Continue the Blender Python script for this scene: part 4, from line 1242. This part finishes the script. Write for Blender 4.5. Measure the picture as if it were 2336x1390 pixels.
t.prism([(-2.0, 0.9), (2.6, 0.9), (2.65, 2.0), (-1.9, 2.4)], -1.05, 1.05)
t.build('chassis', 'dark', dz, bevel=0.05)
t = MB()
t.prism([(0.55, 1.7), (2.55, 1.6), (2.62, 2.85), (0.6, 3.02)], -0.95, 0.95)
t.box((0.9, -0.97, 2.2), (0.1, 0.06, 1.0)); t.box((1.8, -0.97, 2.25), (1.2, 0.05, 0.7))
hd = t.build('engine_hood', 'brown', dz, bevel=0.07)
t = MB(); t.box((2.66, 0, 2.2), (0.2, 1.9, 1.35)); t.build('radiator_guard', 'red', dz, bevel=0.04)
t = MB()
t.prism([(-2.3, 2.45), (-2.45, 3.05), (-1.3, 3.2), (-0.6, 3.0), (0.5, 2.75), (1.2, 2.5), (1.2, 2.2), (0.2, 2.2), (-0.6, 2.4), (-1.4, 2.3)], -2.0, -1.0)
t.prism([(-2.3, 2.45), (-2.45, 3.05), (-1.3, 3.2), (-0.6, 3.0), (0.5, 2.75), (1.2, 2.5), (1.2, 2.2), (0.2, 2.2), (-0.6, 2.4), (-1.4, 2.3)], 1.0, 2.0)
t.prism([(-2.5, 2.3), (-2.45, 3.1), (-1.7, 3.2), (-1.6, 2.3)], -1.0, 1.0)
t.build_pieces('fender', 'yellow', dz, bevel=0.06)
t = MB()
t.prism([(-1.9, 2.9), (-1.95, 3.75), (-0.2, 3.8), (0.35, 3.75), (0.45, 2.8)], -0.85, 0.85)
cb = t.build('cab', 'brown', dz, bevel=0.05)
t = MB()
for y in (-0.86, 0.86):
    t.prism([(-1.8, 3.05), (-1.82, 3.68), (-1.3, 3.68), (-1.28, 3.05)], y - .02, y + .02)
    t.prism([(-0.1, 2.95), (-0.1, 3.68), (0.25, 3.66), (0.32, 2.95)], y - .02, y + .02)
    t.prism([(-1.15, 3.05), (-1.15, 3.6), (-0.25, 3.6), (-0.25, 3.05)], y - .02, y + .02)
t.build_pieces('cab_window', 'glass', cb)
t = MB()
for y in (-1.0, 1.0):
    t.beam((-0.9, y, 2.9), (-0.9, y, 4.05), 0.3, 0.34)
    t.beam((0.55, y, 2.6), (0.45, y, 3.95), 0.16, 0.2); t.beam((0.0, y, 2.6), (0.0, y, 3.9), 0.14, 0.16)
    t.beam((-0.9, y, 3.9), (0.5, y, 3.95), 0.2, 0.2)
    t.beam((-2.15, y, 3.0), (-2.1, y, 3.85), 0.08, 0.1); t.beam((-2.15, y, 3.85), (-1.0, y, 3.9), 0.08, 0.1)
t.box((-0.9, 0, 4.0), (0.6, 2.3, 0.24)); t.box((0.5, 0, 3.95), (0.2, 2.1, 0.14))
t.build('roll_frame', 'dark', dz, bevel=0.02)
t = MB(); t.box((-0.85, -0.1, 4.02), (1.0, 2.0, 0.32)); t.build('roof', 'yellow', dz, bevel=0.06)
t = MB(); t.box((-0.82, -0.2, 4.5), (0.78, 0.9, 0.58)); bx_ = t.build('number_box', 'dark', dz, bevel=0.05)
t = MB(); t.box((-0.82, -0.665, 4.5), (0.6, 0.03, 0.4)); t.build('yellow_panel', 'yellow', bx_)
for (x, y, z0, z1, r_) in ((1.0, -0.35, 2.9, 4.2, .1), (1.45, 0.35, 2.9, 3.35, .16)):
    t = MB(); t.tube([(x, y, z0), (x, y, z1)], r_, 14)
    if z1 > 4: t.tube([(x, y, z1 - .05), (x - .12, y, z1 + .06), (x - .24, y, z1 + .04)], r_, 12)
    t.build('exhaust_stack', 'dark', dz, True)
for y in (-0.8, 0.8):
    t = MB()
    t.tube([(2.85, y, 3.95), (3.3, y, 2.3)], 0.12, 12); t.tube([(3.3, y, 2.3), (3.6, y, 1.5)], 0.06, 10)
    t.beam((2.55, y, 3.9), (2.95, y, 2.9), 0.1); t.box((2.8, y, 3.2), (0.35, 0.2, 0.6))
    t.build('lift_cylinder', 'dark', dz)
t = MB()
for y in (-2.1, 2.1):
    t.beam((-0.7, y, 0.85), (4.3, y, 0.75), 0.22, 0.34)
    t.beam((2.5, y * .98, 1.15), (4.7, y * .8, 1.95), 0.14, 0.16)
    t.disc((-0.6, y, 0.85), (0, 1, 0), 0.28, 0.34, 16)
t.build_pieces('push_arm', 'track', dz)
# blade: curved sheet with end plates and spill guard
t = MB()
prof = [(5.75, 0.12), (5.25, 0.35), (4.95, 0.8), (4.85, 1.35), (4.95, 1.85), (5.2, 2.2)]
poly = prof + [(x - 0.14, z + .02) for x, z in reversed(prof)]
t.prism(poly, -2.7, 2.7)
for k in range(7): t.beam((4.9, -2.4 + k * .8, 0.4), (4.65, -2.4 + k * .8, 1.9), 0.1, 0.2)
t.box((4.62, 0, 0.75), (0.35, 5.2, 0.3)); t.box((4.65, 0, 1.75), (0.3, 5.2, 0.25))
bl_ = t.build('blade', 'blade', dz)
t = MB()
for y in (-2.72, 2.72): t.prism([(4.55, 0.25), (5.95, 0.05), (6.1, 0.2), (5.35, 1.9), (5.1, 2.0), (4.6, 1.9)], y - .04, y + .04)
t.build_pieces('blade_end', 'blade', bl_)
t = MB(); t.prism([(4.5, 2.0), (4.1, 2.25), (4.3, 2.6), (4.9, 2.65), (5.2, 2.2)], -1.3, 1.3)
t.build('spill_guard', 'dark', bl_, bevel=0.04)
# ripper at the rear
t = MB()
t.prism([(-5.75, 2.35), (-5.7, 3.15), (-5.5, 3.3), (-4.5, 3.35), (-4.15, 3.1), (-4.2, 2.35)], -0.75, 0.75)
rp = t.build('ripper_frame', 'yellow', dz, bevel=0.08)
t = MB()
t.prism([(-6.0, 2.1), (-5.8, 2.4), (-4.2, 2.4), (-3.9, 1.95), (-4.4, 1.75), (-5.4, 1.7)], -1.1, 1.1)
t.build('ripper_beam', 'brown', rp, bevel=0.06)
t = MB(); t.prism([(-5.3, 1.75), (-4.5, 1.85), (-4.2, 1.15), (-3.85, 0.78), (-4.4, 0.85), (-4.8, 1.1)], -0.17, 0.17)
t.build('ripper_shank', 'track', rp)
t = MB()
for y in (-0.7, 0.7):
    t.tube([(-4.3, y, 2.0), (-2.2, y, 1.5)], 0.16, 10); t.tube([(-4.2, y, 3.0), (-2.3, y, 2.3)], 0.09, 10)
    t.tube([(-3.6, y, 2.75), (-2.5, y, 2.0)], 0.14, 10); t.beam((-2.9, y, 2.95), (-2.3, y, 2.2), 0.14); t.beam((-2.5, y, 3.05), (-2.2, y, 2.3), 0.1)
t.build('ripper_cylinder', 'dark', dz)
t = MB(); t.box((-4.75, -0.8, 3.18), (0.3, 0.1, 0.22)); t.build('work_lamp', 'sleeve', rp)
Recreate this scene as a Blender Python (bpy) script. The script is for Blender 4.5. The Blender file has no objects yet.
•••
Print out the whole listing exactly as it appears.

Continue the Blender Python script for this scene: part 4, from line 1242. This part finishes the script. Write for Blender 4.5. Measure the picture as if it were 2336x1390 pixels.
t.prism([(-2.0, 0.9), (2.6, 0.9), (2.65, 2.0), (-1.9, 2.4)], -1.05, 1.05)
t.build('chassis', 'dark', dz, bevel=0.05)
t = MB()
t.prism([(0.55, 1.7), (2.55, 1.6), (2.62, 2.85), (0.6, 3.02)], -0.95, 0.95)
t.box((0.9, -0.97, 2.2), (0.1, 0.06, 1.0)); t.box((1.8, -0.97, 2.25), (1.2, 0.05, 0.7))
hd = t.build('engine_hood', 'brown', dz, bevel=0.07)
t = MB(); t.box((2.66, 0, 2.2), (0.2, 1.9, 1.35)); t.build('radiator_guard', 'red', dz, bevel=0.04)
t = MB()
t.prism([(-2.3, 2.45), (-2.45, 3.05), (-1.3, 3.2), (-0.6, 3.0), (0.5, 2.75), (1.2, 2.5), (1.2, 2.2), (0.2, 2.2), (-0.6, 2.4), (-1.4, 2.3)], -2.0, -1.0)
t.prism([(-2.3, 2.45), (-2.45, 3.05), (-1.3, 3.2), (-0.6, 3.0), (0.5, 2.75), (1.2, 2.5), (1.2, 2.2), (0.2, 2.2), (-0.6, 2.4), (-1.4, 2.3)], 1.0, 2.0)
t.prism([(-2.5, 2.3), (-2.45, 3.1), (-1.7, 3.2), (-1.6, 2.3)], -1.0, 1.0)
t.build_pieces('fender', 'yellow', dz, bevel=0.06)
t = MB()
t.prism([(-1.9, 2.9), (-1.95, 3.75), (-0.2, 3.8), (0.35, 3.75), (0.45, 2.8)], -0.85, 0.85)
cb = t.build('cab', 'brown', dz, bevel=0.05)
t = MB()
for y in (-0.86, 0.86):
    t.prism([(-1.8, 3.05), (-1.82, 3.68), (-1.3, 3.68), (-1.28, 3.05)], y - .02, y + .02)
    t.prism([(-0.1, 2.95), (-0.1, 3.68), (0.25, 3.66), (0.32, 2.95)], y - .02, y + .02)
    t.prism([(-1.15, 3.05), (-1.15, 3.6), (-0.25, 3.6), (-0.25, 3.05)], y - .02, y + .02)
t.build_pieces('cab_window', 'glass', cb)
t = MB()
for y in (-1.0, 1.0):
    t.beam((-0.9, y, 2.9), (-0.9, y, 4.05), 0.3, 0.34)
    t.beam((0.55, y, 2.6), (0.45, y, 3.95), 0.16, 0.2); t.beam((0.0, y, 2.6), (0.0, y, 3.9), 0.14, 0.16)
    t.beam((-0.9, y, 3.9), (0.5, y, 3.95), 0.2, 0.2)
    t.beam((-2.15, y, 3.0), (-2.1, y, 3.85), 0.08, 0.1); t.beam((-2.15, y, 3.85), (-1.0, y, 3.9), 0.08, 0.1)
t.box((-0.9, 0, 4.0), (0.6, 2.3, 0.24)); t.box((0.5, 0, 3.95), (0.2, 2.1, 0.14))
t.build('roll_frame', 'dark', dz, bevel=0.02)
t = MB(); t.box((-0.85, -0.1, 4.02), (1.0, 2.0, 0.32)); t.build('roof', 'yellow', dz, bevel=0.06)
t = MB(); t.box((-0.82, -0.2, 4.5), (0.78, 0.9, 0.58)); bx_ = t.build('number_box', 'dark', dz, bevel=0.05)
t = MB(); t.box((-0.82, -0.665, 4.5), (0.6, 0.03, 0.4)); t.build('yellow_panel', 'yellow', bx_)
for (x, y, z0, z1, r_) in ((1.0, -0.35, 2.9, 4.2, .1), (1.45, 0.35, 2.9, 3.35, .16)):
    t = MB(); t.tube([(x, y, z0), (x, y, z1)], r_, 14)
    if z1 > 4: t.tube([(x, y, z1 - .05), (x - .12, y, z1 + .06), (x - .24, y, z1 + .04)], r_, 12)
    t.build('exhaust_stack', 'dark', dz, True)
for y in (-0.8, 0.8):
    t = MB()
    t.tube([(2.85, y, 3.95), (3.3, y, 2.3)], 0.12, 12); t.tube([(3.3, y, 2.3), (3.6, y, 1.5)], 0.06, 10)
    t.beam((2.55, y, 3.9), (2.95, y, 2.9), 0.1); t.box((2.8, y, 3.2), (0.35, 0.2, 0.6))
    t.build('lift_cylinder', 'dark', dz)
t = MB()
for y in (-2.1, 2.1):
    t.beam((-0.7, y, 0.85), (4.3, y, 0.75), 0.22, 0.34)
    t.beam((2.5, y * .98, 1.15), (4.7, y * .8, 1.95), 0.14, 0.16)
    t.disc((-0.6, y, 0.85), (0, 1, 0), 0.28, 0.34, 16)
t.build_pieces('push_arm', 'track', dz)
# blade: curved sheet with end plates and spill guard
t = MB()
prof = [(5.75, 0.12), (5.25, 0.35), (4.95, 0.8), (4.85, 1.35), (4.95, 1.85), (5.2, 2.2)]
poly = prof + [(x - 0.14, z + .02) for x, z in reversed(prof)]
t.prism(poly, -2.7, 2.7)
for k in range(7): t.beam((4.9, -2.4 + k * .8, 0.4), (4.65, -2.4 + k * .8, 1.9), 0.1, 0.2)
t.box((4.62, 0, 0.75), (0.35, 5.2, 0.3)); t.box((4.65, 0, 1.75), (0.3, 5.2, 0.25))
bl_ = t.build('blade', 'blade', dz)
t = MB()
for y in (-2.72, 2.72): t.prism([(4.55, 0.25), (5.95, 0.05), (6.1, 0.2), (5.35, 1.9), (5.1, 2.0), (4.6, 1.9)], y - .04, y + .04)
t.build_pieces('blade_end', 'blade', bl_)
t = MB(); t.prism([(4.5, 2.0), (4.1, 2.25), (4.3, 2.6), (4.9, 2.65), (5.2, 2.2)], -1.3, 1.3)
t.build('spill_guard', 'dark', bl_, bevel=0.04)
# ripper at the rear
t = MB()
t.prism([(-5.75, 2.35), (-5.7, 3.15), (-5.5, 3.3), (-4.5, 3.35), (-4.15, 3.1), (-4.2, 2.35)], -0.75, 0.75)
rp = t.build('ripper_frame', 'yellow', dz, bevel=0.08)
t = MB()
t.prism([(-6.0, 2.1), (-5.8, 2.4), (-4.2, 2.4), (-3.9, 1.95), (-4.4, 1.75), (-5.4, 1.7)], -1.1, 1.1)
t.build('ripper_beam', 'brown', rp, bevel=0.06)
t = MB(); t.prism([(-5.3, 1.75), (-4.5, 1.85), (-4.2, 1.15), (-3.85, 0.78), (-4.4, 0.85), (-4.8, 1.1)], -0.17, 0.17)
t.build('ripper_shank', 'track', rp)
t = MB()
for y in (-0.7, 0.7):
    t.tube([(-4.3, y, 2.0), (-2.2, y, 1.5)], 0.16, 10); t.tube([(-4.2, y, 3.0), (-2.3, y, 2.3)], 0.09, 10)
    t.tube([(-3.6, y, 2.75), (-2.5, y, 2.0)], 0.14, 10); t.beam((-2.9, y, 2.95), (-2.3, y, 2.2), 0.14); t.beam((-2.5, y, 3.05), (-2.2, y, 2.3), 0.1)
t.build('ripper_cylinder', 'dark', dz)
t = MB(); t.box((-4.75, -0.8, 3.18), (0.3, 0.1, 0.22)); t.build('work_lamp', 'sleeve', rp)
Recreate this scene as a Blender Python (bpy) script. The script is for Blender 4.5. The Blender file has no objects yet.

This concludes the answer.